Direction: Reproduce exactly the lines of the material beneath, from the line that contains "What Blender Python" to the line that contains "from mathutils.geometry import", both included, and no other lines.

--- BEGIN ---

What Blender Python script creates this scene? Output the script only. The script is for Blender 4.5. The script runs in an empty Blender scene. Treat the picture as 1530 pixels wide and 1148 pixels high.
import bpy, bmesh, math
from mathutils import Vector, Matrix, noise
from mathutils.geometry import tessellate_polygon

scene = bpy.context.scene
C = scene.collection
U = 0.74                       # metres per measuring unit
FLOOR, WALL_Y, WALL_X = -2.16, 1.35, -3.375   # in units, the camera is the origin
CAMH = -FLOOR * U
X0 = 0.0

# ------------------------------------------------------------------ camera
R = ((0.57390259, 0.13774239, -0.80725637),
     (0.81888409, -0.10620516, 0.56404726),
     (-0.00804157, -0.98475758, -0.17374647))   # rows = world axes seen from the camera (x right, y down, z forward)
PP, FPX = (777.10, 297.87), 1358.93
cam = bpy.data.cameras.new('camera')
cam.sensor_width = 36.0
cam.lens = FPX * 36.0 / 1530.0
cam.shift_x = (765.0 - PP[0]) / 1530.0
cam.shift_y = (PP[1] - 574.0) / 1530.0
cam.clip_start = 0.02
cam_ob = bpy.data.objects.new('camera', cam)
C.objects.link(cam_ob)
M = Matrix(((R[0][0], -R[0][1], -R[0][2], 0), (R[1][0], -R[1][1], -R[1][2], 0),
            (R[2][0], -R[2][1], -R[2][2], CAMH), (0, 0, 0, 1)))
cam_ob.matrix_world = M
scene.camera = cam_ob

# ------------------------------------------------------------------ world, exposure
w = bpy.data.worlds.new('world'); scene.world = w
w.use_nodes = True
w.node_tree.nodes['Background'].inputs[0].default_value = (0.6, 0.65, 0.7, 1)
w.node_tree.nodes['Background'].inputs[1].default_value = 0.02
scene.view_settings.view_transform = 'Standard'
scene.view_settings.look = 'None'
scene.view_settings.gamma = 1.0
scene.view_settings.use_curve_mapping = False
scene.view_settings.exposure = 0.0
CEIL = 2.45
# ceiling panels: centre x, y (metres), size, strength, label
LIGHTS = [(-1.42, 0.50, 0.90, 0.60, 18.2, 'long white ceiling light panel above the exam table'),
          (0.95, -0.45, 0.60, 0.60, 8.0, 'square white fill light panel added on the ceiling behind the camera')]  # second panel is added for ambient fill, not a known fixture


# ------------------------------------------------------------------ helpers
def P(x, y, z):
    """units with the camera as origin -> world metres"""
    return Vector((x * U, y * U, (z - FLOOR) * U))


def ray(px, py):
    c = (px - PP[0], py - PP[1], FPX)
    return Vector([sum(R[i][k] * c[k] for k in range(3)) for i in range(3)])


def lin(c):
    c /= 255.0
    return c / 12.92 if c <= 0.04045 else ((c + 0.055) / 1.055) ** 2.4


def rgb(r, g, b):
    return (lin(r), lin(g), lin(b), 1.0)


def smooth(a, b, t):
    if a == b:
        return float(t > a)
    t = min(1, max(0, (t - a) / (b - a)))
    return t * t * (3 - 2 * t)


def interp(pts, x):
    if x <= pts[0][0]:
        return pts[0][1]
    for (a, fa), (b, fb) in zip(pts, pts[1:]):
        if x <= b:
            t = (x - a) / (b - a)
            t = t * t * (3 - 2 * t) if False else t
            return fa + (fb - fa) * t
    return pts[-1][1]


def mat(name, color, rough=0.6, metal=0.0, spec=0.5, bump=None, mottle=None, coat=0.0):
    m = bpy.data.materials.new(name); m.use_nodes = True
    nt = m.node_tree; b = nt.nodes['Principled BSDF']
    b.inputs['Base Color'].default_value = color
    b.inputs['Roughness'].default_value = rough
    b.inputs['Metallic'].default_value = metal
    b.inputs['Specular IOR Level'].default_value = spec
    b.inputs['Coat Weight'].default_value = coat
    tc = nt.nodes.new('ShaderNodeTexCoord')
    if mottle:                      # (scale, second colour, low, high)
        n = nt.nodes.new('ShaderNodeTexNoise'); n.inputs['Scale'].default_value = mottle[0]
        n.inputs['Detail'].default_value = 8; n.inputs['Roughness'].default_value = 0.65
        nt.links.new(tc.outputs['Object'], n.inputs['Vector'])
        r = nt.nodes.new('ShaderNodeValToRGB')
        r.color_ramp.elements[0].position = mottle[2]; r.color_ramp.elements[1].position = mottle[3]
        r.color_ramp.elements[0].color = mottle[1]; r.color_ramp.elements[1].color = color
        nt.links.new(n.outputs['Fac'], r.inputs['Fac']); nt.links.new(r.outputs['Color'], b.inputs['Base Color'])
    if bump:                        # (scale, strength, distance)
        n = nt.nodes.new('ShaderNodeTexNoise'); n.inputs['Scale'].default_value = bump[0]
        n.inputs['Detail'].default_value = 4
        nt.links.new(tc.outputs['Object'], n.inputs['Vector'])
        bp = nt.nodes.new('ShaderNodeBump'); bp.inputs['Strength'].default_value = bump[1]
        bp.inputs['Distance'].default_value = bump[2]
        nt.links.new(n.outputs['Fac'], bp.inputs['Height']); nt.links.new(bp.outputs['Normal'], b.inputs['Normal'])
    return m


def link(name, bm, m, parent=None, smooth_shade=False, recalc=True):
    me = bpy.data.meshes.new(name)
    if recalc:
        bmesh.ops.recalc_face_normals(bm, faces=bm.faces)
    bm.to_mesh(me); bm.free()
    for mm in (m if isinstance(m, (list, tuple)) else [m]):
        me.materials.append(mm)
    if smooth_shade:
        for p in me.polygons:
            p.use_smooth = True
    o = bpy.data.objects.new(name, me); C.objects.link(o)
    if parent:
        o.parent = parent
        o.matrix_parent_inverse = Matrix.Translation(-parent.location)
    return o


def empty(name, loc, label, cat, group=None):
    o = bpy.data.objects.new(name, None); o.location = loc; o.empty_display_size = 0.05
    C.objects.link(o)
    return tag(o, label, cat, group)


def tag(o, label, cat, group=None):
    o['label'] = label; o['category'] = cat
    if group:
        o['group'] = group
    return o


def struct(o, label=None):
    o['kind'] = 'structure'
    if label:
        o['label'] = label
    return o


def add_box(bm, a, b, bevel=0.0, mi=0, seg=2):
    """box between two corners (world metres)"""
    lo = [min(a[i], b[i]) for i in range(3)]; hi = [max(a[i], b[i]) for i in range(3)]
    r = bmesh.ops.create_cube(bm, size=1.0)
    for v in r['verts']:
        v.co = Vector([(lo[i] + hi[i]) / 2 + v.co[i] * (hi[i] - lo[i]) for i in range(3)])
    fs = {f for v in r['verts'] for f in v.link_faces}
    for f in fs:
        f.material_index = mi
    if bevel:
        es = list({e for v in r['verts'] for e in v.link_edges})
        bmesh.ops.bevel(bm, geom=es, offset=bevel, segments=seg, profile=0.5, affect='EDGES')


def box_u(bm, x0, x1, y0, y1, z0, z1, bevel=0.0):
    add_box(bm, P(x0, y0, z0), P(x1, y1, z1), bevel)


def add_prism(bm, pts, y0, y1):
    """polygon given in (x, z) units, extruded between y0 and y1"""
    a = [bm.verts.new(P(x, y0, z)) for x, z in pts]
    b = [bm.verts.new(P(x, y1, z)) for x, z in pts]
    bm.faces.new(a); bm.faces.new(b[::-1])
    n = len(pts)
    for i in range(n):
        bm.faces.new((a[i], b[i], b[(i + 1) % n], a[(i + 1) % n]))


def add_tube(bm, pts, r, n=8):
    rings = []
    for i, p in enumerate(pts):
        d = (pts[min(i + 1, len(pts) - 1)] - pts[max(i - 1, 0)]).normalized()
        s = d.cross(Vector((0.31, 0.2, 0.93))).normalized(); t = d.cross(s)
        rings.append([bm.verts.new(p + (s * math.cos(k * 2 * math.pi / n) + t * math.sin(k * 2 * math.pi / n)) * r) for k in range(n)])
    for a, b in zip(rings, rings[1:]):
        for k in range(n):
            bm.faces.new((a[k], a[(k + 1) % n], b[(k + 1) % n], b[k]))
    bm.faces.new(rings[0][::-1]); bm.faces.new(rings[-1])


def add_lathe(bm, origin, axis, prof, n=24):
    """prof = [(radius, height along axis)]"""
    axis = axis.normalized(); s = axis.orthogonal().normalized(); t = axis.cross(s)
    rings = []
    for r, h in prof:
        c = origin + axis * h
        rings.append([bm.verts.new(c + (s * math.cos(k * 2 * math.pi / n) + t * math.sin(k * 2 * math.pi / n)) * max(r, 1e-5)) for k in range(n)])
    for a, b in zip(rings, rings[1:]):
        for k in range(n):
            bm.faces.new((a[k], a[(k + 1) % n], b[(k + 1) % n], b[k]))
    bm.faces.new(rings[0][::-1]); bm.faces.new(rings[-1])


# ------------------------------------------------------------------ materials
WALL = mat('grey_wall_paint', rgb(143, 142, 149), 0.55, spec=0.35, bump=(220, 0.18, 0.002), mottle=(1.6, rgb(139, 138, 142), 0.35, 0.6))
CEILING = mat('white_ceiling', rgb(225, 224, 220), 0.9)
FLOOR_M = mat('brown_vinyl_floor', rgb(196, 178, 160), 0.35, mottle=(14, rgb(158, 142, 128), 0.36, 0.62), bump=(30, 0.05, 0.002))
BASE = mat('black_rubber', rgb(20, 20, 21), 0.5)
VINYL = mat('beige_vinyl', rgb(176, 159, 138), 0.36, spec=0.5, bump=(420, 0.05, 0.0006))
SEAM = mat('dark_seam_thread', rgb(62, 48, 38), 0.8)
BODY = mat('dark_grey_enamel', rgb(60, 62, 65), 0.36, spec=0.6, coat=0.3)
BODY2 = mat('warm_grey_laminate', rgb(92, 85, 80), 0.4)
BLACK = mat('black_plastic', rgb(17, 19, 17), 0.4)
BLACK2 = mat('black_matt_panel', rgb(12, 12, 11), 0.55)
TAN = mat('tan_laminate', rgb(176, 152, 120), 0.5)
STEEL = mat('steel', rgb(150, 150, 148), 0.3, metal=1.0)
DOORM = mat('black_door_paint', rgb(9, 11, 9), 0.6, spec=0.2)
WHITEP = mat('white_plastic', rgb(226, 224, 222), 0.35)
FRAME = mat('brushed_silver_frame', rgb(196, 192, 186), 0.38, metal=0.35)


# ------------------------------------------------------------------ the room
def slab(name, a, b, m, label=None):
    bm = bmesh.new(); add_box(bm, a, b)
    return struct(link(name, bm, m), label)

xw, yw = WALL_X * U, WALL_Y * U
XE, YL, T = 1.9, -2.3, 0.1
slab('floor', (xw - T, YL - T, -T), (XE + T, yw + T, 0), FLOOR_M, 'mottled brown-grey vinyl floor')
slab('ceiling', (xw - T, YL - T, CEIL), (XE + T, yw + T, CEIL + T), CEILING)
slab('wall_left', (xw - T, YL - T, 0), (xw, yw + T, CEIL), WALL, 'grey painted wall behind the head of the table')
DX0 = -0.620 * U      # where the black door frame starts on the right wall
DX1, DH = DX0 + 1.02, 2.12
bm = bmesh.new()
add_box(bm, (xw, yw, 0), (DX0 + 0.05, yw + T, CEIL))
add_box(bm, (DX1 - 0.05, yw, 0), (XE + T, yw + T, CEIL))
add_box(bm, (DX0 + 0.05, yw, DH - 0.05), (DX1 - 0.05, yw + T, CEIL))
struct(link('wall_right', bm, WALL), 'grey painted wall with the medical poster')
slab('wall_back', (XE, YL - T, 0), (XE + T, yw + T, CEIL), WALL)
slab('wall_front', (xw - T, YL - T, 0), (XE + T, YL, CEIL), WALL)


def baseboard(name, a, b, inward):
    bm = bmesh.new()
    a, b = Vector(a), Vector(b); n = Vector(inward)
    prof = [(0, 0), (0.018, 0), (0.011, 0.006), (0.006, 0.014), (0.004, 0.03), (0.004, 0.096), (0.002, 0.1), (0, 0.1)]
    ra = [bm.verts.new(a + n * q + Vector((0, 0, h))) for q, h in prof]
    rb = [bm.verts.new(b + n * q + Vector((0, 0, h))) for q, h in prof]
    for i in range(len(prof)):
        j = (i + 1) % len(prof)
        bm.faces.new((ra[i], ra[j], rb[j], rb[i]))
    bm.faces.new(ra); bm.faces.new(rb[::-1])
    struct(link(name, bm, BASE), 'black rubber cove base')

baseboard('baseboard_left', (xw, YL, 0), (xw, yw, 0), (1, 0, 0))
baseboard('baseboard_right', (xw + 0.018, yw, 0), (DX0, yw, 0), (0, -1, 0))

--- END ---
--- BEGIN ---

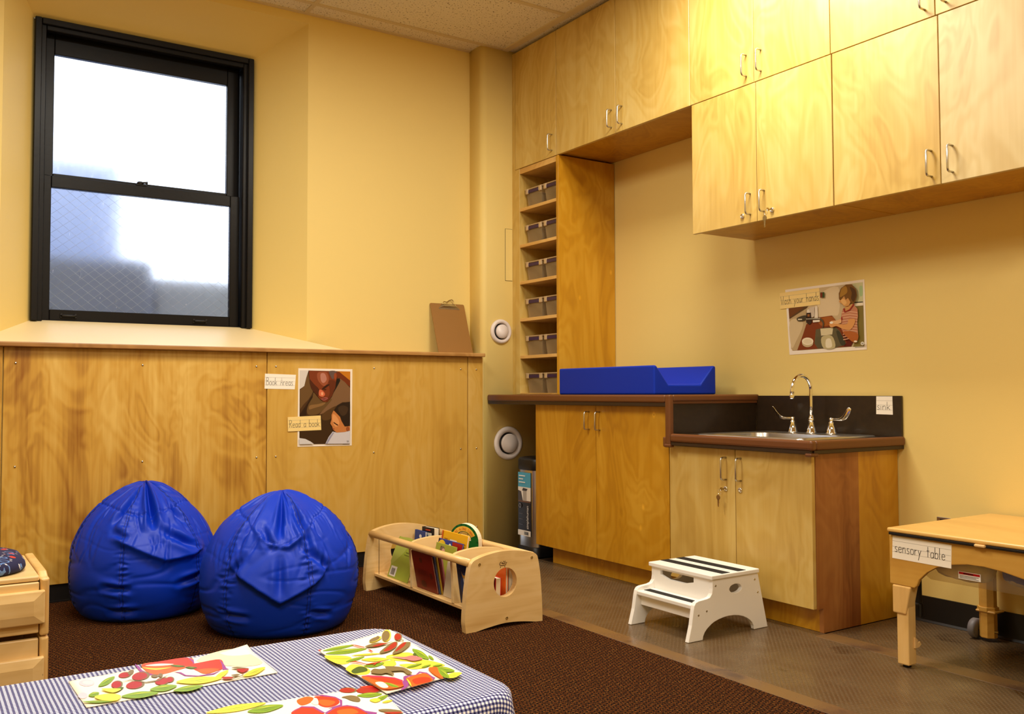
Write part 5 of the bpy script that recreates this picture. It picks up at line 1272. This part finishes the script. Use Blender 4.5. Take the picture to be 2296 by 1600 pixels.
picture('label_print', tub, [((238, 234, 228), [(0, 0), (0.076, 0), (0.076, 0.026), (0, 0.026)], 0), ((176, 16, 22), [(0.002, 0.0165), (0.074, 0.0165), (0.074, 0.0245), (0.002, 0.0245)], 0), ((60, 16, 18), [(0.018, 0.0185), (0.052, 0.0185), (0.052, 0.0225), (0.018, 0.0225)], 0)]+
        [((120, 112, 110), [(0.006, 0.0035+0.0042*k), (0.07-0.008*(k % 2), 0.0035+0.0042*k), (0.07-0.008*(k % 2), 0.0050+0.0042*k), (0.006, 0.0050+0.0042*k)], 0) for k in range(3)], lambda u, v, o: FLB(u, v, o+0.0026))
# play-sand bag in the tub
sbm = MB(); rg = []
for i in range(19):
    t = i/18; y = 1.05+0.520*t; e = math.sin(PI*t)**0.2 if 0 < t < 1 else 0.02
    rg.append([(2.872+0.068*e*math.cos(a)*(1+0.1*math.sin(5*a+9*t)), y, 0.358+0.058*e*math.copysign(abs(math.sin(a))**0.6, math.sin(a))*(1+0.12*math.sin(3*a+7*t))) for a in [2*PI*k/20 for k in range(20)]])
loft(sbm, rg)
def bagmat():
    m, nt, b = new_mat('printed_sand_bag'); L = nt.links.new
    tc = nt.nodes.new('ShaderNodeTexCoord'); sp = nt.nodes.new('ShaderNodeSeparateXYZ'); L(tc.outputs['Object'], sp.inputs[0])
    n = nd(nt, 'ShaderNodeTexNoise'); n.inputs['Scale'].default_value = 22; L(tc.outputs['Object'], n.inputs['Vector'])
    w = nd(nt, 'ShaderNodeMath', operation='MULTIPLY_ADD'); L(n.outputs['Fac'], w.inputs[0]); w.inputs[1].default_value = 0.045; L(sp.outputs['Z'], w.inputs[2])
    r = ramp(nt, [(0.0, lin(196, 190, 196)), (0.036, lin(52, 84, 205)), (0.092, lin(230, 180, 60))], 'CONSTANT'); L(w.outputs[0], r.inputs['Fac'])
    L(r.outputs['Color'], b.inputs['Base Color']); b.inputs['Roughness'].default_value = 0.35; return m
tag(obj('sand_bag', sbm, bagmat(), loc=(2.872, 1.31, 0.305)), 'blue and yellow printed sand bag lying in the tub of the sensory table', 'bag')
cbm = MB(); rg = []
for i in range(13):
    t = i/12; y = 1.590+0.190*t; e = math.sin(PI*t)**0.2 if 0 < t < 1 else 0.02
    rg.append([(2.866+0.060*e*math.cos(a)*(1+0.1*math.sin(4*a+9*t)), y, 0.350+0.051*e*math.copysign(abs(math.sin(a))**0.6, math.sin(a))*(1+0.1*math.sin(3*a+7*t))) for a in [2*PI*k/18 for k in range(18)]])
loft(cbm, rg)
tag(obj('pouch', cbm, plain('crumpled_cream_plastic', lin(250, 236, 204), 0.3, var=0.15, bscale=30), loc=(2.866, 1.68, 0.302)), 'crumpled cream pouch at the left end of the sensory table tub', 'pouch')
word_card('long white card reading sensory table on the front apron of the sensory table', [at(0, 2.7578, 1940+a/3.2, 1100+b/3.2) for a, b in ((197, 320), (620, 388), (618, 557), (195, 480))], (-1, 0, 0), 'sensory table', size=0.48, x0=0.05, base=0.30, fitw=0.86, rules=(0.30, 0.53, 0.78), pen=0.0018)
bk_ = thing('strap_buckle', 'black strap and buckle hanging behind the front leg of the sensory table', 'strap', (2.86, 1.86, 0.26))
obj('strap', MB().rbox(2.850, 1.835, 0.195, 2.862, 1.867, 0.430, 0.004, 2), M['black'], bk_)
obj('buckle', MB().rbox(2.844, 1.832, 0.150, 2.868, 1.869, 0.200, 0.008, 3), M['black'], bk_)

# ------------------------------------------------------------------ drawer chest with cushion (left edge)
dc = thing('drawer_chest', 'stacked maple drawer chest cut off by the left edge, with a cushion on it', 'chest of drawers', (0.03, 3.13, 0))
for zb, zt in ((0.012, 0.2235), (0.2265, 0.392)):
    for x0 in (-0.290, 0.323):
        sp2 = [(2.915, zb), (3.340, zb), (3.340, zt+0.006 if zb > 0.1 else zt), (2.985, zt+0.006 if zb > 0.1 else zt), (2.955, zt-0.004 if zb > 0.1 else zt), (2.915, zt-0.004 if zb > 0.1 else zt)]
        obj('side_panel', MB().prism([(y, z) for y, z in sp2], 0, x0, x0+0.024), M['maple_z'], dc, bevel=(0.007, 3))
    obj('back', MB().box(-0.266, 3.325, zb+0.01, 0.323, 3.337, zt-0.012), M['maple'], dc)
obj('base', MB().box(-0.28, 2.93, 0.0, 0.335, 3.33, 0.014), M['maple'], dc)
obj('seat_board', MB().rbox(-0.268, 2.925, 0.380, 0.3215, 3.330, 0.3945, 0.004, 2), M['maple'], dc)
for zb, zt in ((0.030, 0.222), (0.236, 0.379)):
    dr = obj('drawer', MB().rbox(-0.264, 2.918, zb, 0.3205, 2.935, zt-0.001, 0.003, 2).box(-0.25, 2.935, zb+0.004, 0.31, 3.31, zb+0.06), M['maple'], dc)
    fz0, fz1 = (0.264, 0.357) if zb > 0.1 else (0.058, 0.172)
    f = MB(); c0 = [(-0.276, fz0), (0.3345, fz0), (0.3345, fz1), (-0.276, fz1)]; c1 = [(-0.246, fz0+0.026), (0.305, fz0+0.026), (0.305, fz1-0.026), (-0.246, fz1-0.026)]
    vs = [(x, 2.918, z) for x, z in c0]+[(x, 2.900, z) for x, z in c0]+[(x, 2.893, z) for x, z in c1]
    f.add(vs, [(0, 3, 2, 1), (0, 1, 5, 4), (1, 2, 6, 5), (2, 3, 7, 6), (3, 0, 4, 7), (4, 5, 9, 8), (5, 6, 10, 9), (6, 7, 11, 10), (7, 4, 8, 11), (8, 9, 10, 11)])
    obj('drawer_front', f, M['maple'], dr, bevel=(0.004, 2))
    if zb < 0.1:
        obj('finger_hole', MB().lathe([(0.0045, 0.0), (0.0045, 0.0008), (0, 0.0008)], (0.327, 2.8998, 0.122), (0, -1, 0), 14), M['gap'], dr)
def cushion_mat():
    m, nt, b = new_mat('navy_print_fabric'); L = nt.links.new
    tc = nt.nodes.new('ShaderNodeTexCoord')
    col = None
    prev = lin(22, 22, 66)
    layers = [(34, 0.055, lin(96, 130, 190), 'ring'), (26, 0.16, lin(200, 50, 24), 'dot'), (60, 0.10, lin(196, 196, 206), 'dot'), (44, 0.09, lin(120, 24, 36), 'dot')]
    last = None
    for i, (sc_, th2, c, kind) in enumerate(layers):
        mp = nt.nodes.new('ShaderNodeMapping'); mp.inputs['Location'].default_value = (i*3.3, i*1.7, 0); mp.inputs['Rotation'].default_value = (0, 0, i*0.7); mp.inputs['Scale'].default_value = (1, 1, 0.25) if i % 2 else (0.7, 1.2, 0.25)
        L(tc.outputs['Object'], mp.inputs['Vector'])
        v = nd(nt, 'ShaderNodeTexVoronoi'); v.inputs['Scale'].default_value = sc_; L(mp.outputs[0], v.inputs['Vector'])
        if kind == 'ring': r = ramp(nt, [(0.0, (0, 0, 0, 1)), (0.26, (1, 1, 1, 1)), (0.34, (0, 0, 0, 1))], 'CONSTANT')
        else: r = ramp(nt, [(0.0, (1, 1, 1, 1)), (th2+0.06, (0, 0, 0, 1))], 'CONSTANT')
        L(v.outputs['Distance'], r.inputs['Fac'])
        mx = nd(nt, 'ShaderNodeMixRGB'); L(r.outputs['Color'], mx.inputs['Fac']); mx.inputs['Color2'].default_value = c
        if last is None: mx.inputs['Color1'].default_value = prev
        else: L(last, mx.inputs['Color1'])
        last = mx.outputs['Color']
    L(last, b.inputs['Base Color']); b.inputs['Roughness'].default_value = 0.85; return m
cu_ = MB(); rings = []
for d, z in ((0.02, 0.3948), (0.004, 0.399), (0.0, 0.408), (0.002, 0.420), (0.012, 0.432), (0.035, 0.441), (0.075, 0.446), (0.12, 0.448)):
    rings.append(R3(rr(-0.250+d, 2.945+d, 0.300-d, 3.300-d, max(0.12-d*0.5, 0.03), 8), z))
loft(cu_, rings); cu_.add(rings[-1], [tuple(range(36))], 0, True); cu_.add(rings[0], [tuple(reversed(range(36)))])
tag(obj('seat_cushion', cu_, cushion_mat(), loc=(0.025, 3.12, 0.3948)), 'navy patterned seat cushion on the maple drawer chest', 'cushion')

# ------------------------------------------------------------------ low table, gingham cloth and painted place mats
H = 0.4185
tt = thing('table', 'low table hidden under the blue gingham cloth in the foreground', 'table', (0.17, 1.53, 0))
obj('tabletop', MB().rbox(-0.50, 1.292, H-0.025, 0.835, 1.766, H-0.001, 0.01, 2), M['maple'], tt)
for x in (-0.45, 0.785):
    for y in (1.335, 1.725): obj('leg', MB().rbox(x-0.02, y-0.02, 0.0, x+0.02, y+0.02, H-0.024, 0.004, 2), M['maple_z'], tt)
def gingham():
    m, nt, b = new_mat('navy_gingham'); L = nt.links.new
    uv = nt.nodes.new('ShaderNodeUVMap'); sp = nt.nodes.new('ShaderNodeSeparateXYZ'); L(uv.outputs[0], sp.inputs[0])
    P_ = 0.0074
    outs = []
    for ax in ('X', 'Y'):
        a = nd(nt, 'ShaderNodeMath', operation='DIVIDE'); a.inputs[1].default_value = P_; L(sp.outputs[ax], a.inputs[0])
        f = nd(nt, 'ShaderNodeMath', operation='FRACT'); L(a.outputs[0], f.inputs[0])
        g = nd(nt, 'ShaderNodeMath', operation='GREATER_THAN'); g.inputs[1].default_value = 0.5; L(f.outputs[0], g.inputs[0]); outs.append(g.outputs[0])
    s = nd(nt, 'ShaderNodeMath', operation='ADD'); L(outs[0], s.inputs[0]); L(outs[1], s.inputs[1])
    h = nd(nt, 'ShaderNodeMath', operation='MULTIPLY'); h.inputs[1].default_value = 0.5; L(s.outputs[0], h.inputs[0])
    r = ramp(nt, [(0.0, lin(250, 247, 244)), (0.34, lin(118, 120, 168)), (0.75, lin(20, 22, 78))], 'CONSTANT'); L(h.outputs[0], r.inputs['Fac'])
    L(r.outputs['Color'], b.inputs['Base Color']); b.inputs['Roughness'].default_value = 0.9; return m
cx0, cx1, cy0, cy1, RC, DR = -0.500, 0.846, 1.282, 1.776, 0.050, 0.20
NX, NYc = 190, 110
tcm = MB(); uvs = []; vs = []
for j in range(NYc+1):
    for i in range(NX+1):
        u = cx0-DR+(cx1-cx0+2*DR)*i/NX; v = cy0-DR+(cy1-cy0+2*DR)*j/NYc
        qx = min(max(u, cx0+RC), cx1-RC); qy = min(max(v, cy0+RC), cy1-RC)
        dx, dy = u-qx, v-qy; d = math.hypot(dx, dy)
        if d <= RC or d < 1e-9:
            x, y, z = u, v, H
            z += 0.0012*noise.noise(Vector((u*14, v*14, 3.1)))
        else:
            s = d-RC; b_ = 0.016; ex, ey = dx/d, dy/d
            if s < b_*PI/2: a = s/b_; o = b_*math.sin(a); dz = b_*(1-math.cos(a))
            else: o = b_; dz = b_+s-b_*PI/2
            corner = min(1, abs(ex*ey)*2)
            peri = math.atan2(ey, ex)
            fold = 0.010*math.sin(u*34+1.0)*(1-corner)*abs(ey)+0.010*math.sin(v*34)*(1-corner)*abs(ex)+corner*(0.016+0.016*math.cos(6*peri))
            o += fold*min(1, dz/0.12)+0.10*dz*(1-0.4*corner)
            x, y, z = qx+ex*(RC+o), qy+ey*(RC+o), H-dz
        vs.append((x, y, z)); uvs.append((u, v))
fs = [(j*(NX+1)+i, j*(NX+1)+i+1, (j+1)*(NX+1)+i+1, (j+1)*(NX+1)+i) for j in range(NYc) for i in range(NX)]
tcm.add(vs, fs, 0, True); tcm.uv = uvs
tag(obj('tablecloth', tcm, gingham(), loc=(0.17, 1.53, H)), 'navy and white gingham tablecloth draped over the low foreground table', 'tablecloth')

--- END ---

Solution to the exercise:
What Blender Python script creates this scene? Output the script only. The script is for Blender 4.5. The script runs in an empty Blender scene. Treat the picture as 1530 pixels wide and 1148 pixels high.
import bpy, bmesh, math
from mathutils import Vector, Matrix, noise
from mathutils.geometry import tessellate_polygon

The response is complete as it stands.